In
linguistics, Coronal is the name of a
feature from which some speech sounds are built up. In
articulatory terms it means the sound is produced with the
tip or
blade of the
tongue raised from its resting position. The possible places it can move range from between the teeth to the height of the hard
palate, so this covers a wide range of sounds:
dental,
alveolar,
postalveolar,
retroflex, and
palatal. The term 'coronal' is therefore too vague to be used in
phonetics.
In phonology however it is one of the fundamental featural terms. Phonology deals not with precise shades of sound but with how sounds are organized within a language. Often the coronal sounds group together as a natural class; for example, assimilation or palatalization might apply to just the coronal sounds and no others.

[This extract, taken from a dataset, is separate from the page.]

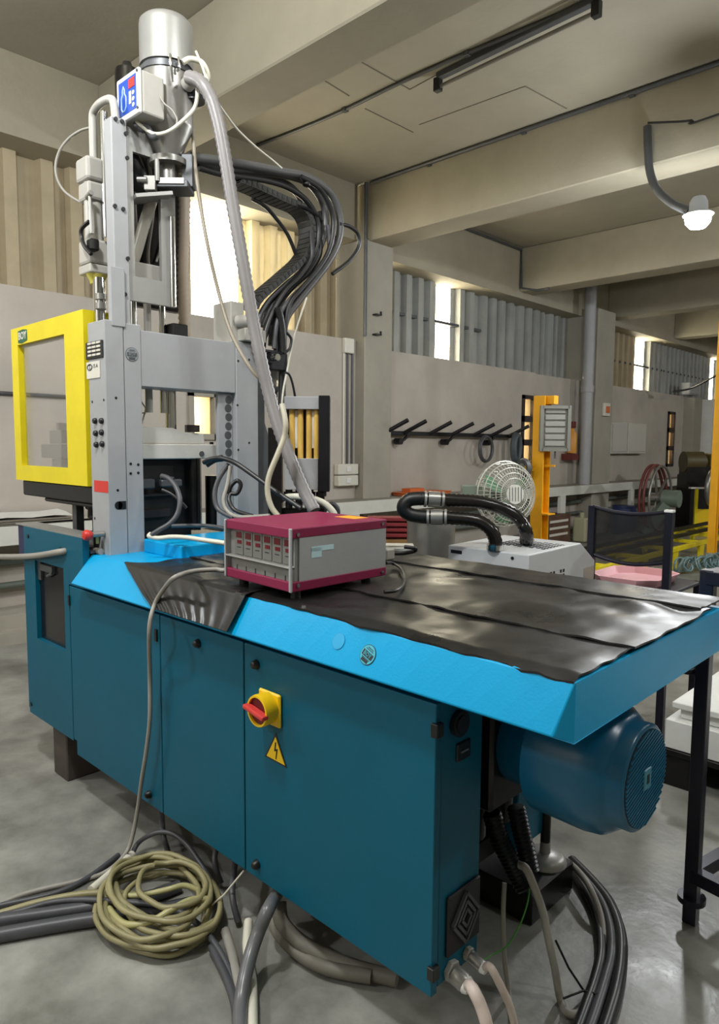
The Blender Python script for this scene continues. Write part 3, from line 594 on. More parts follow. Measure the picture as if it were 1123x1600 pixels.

The coronal sounds in English are t d th n l r s z sh ch j.
The term was introduced to phonology by Chomsky and Halle in their The Sound Pattern of English (1968), commonly referred to as SPE. In their original view features were binary so all sounds were either [+coronal] or [-coronal]. Those that were [-coronal] included all other places of articulation such as bilabial or velar, as well as things like vowels.
Later work refined the picture to introduce unary features. In this more economic formulation, sounds have a Place node which might or might not be filled. Consonants made in the oral cavity have a Place, and glottal stops and aspirates lack it. The Place can be filled by one (or on occasions more) of several unary features, namely Labial, Coronal, or Dorsal.
While there are rules that apply to Coronal segments (formerly termed [+coronal]), we never find rules that refer to their complement, [-coronal], so this reformulation rules out that negative feature.
Since languages often have several coronal places, we need further terms to distinguish them. Underneath the Coronal feature are two more binary features, [anterior] and [distributed]. Anterior refers to where the tongue is in relation to the alveolar ridge, and distributed refers to how broad a contact the tongue makes. So with the English sounds, the two dental th sounds are [+anterior, +distributed], the alveolar t d n l s z are [+anterior, -distributed], and the postalveolar sh ch j are [-anterior, +distributed].
I've heard both possible pronunciations, with stress as in córoner or as in coróna.